• Job
Return only the stretch of the material below that begins with the line containing "Write part 2" and ends with the line containing "md = PILE.modifiers.new('kernels', 'NODES');", exactly; both of those lines belong to it.

Rows from a dataset
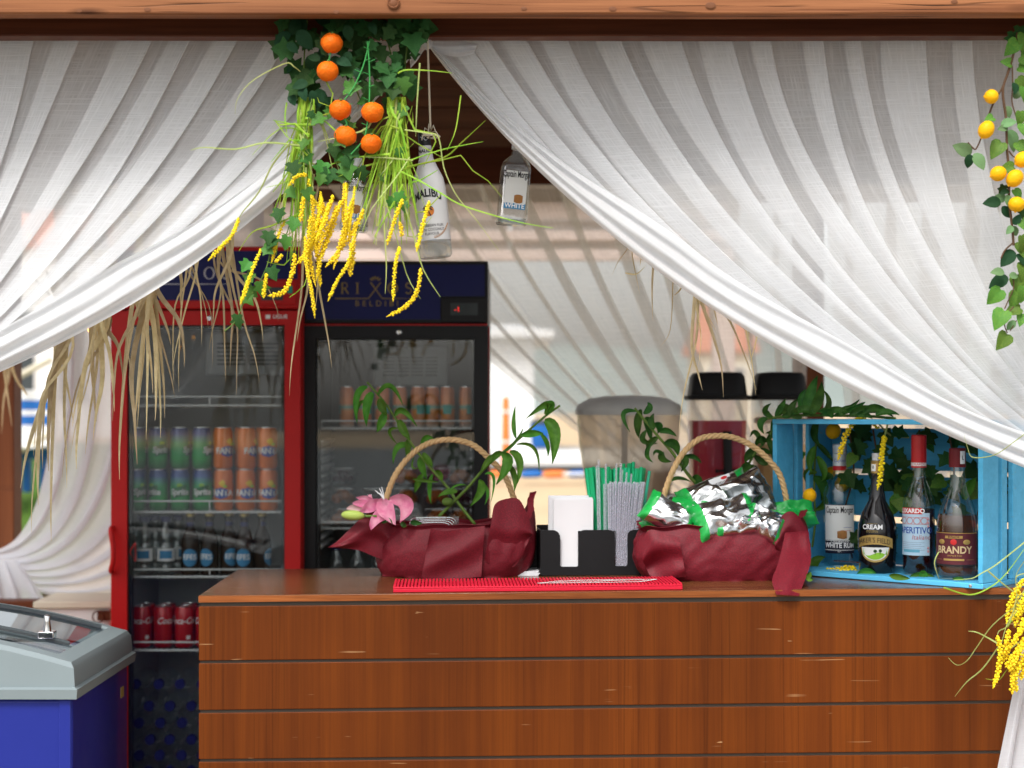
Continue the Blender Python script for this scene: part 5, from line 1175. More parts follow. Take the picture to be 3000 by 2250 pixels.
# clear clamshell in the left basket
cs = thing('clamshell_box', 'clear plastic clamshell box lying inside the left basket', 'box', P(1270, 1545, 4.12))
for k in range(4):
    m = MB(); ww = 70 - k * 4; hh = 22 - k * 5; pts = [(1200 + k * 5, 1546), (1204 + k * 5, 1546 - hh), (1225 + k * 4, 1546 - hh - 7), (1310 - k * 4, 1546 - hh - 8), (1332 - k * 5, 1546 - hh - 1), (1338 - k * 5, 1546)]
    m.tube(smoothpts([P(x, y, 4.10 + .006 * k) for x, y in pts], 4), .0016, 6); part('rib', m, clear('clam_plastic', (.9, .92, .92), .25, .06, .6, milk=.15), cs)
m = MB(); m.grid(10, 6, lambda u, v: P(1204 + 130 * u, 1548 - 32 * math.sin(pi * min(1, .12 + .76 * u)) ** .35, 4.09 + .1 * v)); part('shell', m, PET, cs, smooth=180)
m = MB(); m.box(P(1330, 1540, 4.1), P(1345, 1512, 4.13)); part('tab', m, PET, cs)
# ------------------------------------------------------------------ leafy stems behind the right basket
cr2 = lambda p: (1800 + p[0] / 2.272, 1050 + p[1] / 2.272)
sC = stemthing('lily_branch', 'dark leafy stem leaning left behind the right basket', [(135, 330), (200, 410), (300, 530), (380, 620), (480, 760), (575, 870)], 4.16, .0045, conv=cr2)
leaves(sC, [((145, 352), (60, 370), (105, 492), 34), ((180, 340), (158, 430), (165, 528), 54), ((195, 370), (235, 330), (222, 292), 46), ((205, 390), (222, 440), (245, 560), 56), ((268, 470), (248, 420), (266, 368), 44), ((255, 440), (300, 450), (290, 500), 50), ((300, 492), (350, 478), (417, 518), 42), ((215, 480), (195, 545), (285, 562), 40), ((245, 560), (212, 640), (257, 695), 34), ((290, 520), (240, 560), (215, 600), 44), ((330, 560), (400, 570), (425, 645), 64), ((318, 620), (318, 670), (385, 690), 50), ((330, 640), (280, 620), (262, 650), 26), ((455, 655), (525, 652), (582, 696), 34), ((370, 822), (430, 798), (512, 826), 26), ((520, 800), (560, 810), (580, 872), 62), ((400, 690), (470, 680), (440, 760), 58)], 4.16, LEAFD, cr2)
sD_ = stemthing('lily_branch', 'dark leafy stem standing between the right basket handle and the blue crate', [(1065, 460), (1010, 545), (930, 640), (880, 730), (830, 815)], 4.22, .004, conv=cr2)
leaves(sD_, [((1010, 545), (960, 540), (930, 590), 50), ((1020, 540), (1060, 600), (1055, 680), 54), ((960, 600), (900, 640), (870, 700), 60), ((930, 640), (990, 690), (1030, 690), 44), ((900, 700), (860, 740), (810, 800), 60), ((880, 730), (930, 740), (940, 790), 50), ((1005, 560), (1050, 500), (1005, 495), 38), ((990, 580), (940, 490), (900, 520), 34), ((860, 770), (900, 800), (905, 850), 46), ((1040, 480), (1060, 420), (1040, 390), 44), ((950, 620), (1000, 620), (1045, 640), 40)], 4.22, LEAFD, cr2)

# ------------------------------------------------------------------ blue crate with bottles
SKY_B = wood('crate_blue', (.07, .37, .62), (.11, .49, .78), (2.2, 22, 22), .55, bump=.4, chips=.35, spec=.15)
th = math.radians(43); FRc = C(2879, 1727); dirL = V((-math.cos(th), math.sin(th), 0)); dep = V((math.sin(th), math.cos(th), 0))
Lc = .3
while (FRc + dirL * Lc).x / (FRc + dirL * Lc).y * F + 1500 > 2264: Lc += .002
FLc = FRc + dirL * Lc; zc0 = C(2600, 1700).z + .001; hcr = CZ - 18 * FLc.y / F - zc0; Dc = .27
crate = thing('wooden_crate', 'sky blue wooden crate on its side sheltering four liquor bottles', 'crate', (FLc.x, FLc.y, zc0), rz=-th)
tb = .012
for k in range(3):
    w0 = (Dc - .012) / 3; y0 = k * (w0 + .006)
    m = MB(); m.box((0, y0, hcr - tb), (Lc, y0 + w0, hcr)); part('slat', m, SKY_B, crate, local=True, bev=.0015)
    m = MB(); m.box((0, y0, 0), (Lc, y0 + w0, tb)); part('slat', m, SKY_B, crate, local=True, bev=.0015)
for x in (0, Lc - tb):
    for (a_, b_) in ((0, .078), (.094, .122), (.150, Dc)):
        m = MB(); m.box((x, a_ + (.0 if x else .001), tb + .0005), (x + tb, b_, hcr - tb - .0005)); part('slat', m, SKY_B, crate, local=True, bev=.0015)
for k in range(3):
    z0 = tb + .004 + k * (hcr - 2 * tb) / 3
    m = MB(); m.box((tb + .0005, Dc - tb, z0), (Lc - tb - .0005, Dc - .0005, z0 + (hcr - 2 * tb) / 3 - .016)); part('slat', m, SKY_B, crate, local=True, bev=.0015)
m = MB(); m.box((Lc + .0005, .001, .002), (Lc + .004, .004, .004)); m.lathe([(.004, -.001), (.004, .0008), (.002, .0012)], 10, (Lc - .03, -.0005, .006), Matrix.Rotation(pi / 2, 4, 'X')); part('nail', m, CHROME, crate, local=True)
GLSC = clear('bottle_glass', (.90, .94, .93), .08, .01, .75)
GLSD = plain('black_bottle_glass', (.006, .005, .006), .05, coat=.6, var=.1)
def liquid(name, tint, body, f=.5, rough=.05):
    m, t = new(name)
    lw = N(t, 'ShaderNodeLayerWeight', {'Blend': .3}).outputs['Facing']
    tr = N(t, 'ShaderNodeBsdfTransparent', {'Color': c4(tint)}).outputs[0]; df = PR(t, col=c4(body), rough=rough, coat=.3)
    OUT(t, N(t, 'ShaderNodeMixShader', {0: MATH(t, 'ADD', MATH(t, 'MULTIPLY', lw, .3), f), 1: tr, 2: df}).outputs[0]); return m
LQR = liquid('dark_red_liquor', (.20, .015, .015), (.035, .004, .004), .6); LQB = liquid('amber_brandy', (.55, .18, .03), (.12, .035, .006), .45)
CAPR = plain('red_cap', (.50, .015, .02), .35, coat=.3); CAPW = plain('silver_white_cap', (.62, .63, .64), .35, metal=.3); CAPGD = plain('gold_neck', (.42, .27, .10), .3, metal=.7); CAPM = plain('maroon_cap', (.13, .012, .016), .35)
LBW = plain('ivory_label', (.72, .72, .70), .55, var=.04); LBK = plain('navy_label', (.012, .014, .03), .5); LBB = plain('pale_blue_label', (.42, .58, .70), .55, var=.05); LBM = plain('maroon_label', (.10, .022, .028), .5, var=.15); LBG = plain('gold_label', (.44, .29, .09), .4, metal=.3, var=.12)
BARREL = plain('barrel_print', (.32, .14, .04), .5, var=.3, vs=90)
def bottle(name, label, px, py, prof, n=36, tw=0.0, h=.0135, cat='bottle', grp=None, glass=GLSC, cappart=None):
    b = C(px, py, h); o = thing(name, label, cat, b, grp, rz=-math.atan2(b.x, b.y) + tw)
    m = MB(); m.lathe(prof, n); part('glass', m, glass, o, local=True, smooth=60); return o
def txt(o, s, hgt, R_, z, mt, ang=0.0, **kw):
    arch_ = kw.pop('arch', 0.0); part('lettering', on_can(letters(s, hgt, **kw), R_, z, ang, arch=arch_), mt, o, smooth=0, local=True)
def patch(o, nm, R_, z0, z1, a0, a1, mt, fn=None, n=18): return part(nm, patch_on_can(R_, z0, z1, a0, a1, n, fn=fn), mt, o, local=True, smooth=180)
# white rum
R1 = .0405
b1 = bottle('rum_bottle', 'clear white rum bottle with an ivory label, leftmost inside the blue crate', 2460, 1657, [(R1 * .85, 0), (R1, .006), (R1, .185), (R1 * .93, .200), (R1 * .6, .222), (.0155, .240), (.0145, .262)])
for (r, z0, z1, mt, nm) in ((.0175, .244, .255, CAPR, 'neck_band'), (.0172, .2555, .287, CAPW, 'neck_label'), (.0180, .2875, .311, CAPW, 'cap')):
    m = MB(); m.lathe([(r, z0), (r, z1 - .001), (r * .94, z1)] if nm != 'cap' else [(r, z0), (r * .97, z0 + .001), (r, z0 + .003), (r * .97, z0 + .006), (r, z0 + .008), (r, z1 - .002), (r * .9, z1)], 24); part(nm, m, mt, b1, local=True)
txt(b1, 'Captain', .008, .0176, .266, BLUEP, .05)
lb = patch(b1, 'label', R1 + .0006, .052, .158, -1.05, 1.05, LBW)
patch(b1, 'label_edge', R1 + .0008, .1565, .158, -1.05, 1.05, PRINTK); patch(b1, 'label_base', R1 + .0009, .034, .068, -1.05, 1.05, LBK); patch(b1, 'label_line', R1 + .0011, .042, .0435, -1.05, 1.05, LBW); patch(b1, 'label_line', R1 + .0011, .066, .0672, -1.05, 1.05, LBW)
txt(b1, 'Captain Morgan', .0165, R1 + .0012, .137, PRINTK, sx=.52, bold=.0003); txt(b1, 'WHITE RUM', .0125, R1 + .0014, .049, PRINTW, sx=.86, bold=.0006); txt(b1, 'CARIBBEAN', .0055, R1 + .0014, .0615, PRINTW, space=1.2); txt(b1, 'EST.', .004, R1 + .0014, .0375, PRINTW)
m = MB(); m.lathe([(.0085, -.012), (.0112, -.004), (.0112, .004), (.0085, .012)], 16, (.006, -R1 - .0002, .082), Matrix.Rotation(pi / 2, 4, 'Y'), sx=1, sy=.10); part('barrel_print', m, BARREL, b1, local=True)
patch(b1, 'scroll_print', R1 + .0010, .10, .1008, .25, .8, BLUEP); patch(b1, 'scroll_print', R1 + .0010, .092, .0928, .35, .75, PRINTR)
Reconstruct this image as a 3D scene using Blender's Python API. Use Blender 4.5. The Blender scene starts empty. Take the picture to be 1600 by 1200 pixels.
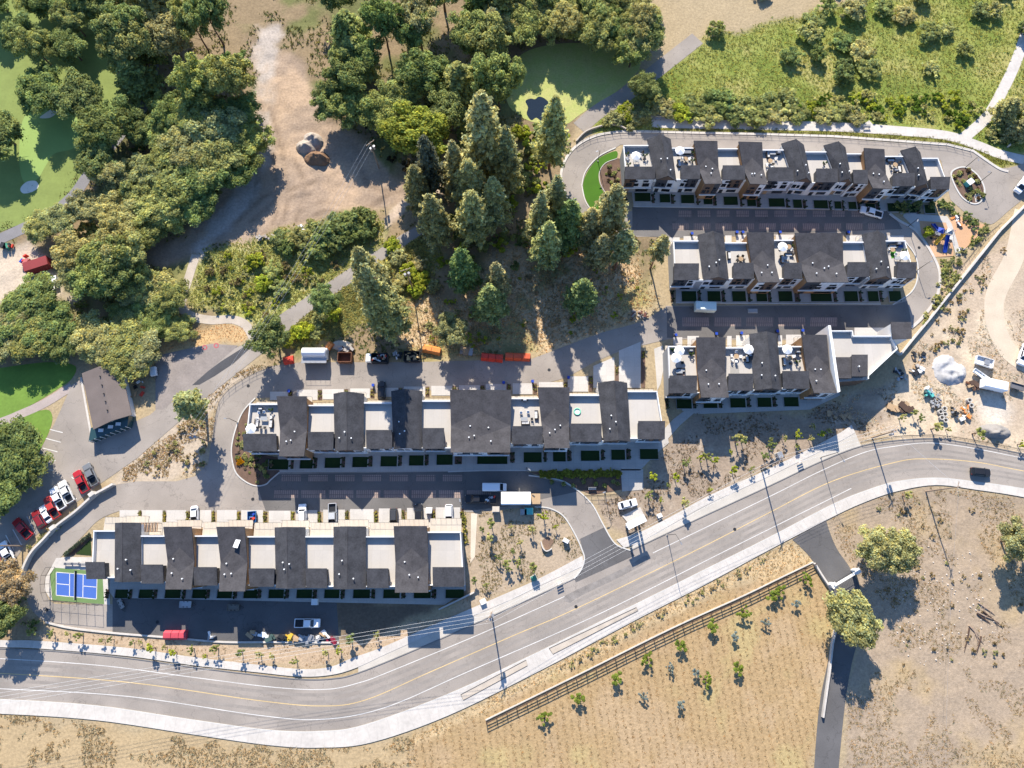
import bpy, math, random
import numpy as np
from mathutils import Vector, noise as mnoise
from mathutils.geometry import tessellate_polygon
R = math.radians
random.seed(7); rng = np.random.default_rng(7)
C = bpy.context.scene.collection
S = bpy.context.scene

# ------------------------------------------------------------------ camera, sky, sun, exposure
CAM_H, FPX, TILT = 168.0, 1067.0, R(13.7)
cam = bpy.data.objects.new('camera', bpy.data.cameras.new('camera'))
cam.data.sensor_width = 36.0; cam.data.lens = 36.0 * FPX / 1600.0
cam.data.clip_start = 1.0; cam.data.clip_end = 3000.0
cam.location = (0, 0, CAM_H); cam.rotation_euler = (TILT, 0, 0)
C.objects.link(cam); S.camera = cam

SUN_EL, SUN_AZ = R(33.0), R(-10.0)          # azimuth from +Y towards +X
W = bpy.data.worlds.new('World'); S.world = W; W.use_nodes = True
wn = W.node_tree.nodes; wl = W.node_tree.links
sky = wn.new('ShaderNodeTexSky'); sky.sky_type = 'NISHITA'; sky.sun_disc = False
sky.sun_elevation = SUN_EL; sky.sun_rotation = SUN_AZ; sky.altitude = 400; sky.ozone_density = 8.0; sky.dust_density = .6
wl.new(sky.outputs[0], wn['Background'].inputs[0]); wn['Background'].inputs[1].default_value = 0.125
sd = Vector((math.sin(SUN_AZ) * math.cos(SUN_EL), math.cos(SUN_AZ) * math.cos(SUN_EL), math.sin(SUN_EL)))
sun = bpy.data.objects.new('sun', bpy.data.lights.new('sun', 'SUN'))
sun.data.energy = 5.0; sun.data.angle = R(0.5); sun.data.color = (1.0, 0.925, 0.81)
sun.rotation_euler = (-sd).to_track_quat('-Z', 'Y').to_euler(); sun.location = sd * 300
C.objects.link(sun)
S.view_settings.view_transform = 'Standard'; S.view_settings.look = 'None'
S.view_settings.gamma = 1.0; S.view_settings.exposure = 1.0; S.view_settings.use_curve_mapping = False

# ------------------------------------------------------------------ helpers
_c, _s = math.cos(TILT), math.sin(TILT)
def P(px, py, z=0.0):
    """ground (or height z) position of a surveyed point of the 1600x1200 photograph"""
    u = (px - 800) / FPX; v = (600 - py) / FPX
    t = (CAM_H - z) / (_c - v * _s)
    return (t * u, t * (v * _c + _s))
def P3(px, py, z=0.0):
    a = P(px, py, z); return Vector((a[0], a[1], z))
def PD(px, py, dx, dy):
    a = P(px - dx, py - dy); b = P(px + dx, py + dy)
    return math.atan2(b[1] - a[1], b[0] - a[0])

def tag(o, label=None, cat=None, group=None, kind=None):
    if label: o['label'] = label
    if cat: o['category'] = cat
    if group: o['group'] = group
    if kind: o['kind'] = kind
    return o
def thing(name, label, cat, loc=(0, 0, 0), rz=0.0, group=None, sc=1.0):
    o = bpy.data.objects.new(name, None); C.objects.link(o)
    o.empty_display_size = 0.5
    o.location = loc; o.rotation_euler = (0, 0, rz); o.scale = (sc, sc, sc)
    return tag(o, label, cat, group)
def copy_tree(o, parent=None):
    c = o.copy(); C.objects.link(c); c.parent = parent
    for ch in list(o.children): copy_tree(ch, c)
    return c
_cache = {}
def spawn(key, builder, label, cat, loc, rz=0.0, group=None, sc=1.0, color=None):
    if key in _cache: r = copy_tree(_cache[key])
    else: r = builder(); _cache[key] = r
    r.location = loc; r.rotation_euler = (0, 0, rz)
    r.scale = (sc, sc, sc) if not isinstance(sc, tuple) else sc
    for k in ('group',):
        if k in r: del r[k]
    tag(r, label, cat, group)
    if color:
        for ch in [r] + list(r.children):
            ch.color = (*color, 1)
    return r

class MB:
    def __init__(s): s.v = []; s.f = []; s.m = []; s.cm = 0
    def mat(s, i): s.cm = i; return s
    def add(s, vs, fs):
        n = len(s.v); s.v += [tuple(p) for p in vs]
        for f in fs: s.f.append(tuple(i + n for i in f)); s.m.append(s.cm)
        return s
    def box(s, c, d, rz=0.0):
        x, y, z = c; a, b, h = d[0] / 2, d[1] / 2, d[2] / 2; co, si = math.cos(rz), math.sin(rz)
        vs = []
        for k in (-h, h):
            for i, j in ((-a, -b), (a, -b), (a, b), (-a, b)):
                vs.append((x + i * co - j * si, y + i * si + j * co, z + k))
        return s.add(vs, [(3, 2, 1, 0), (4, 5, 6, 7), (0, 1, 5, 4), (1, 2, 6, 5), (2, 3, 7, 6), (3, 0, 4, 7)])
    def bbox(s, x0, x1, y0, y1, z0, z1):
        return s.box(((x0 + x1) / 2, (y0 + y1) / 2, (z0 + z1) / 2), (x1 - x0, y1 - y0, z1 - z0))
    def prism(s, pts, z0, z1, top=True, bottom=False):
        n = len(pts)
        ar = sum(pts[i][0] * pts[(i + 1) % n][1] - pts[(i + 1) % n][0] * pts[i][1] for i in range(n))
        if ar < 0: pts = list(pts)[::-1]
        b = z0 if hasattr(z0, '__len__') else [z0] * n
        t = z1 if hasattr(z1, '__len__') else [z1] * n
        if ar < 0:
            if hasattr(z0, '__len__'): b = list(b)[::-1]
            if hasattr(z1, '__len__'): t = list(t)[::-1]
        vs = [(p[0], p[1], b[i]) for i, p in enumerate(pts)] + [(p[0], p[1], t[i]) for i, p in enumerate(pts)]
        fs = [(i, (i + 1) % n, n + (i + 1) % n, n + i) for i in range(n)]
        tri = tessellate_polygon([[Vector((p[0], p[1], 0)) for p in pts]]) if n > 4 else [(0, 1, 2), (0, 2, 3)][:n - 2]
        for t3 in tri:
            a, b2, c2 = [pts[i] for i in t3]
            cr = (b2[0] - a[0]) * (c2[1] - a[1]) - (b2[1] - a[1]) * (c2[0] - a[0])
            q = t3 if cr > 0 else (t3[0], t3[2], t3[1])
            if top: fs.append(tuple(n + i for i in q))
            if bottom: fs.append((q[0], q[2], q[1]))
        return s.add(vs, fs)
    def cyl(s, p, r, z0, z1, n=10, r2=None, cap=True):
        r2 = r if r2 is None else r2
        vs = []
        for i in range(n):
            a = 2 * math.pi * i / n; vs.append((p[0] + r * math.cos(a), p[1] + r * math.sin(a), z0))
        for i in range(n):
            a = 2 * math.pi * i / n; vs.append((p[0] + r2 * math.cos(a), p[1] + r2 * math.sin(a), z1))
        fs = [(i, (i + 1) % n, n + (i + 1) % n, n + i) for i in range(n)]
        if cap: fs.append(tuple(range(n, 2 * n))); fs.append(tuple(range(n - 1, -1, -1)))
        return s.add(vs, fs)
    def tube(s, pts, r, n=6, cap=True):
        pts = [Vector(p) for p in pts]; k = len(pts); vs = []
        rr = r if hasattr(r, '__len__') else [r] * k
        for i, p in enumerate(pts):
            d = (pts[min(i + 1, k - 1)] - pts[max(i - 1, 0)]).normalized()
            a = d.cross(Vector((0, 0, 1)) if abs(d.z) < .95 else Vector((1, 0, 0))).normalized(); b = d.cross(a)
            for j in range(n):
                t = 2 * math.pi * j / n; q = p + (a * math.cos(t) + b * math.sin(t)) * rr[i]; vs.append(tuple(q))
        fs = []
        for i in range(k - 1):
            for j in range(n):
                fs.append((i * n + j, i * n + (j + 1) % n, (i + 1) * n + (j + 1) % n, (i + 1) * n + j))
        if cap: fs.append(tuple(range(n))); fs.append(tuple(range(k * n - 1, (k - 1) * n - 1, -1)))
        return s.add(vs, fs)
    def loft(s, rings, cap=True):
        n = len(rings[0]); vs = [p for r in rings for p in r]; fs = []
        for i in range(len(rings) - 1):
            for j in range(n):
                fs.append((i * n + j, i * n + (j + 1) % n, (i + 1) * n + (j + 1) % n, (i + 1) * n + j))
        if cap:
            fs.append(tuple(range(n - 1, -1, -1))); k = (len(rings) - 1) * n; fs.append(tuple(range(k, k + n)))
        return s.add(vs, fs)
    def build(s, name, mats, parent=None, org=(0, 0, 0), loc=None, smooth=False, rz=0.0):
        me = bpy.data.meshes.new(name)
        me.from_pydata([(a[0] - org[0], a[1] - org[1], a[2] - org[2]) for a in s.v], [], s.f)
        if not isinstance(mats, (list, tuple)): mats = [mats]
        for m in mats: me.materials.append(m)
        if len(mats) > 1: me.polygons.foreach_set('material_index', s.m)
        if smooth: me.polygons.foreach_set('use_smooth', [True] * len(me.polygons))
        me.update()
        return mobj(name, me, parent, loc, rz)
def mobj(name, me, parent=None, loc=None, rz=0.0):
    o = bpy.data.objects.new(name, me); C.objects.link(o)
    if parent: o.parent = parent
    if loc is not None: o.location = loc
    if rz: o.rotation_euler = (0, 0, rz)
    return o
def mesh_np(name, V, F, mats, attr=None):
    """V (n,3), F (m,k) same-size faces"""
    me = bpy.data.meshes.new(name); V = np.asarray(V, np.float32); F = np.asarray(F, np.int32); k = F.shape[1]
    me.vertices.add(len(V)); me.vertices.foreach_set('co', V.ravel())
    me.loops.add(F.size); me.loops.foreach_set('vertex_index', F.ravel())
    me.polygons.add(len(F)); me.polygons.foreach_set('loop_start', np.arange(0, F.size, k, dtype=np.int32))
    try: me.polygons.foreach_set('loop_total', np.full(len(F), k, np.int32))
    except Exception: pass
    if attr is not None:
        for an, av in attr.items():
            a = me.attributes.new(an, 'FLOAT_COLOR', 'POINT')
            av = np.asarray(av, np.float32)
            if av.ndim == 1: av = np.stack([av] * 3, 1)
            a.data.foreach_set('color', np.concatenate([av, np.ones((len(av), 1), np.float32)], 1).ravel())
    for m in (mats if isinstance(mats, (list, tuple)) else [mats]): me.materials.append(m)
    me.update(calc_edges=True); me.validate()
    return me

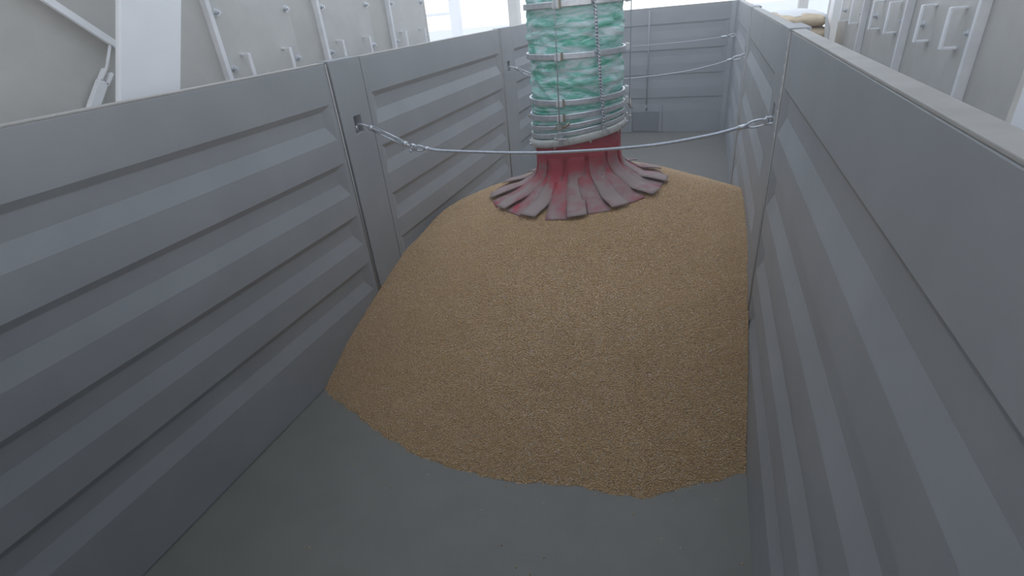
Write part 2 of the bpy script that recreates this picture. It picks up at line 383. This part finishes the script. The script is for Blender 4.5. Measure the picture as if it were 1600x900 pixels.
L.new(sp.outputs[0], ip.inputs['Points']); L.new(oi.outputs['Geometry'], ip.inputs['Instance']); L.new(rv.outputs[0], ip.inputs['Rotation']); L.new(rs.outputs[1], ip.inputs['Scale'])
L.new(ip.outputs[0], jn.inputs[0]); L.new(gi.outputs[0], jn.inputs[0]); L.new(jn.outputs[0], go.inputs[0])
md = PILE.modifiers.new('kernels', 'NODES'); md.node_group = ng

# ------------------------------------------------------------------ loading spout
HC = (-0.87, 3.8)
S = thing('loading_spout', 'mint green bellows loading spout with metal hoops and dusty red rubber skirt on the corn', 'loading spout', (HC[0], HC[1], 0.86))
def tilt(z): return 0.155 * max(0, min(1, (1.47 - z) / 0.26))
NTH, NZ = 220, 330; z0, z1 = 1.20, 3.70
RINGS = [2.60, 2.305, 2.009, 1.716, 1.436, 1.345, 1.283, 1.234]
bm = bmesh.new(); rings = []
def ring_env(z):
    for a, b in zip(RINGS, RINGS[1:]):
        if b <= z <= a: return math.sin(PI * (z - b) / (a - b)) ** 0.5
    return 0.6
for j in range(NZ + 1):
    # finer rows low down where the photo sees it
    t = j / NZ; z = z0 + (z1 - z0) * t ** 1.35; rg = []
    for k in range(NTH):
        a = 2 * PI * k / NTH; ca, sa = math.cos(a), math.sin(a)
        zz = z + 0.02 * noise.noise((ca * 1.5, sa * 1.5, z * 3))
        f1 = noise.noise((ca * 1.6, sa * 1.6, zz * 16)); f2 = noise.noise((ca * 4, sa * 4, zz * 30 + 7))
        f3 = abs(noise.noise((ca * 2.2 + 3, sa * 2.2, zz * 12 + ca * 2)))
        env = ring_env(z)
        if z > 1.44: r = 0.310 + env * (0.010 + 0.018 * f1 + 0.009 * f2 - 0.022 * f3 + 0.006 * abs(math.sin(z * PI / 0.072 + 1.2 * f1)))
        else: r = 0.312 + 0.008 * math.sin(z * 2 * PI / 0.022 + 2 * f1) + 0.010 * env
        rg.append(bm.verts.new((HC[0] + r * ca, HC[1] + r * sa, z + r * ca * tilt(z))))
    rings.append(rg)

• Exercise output
Write part 2 of the bpy script that recreates this picture. It picks up at line 383. This part finishes the script. The script is for Blender 4.5. Measure the picture as if it were 1600x900 pixels.
L.new(sp.outputs[0], ip.inputs['Points']); L.new(oi.outputs['Geometry'], ip.inputs['Instance']); L.new(rv.outputs[0], ip.inputs['Rotation']); L.new(rs.outputs[1], ip.inputs['Scale'])
L.new(ip.outputs[0], jn.inputs[0]); L.new(gi.outputs[0], jn.inputs[0]); L.new(jn.outputs[0], go.inputs[0])
md = PILE.modifiers.new('kernels', 'NODES'); md.node_group = ng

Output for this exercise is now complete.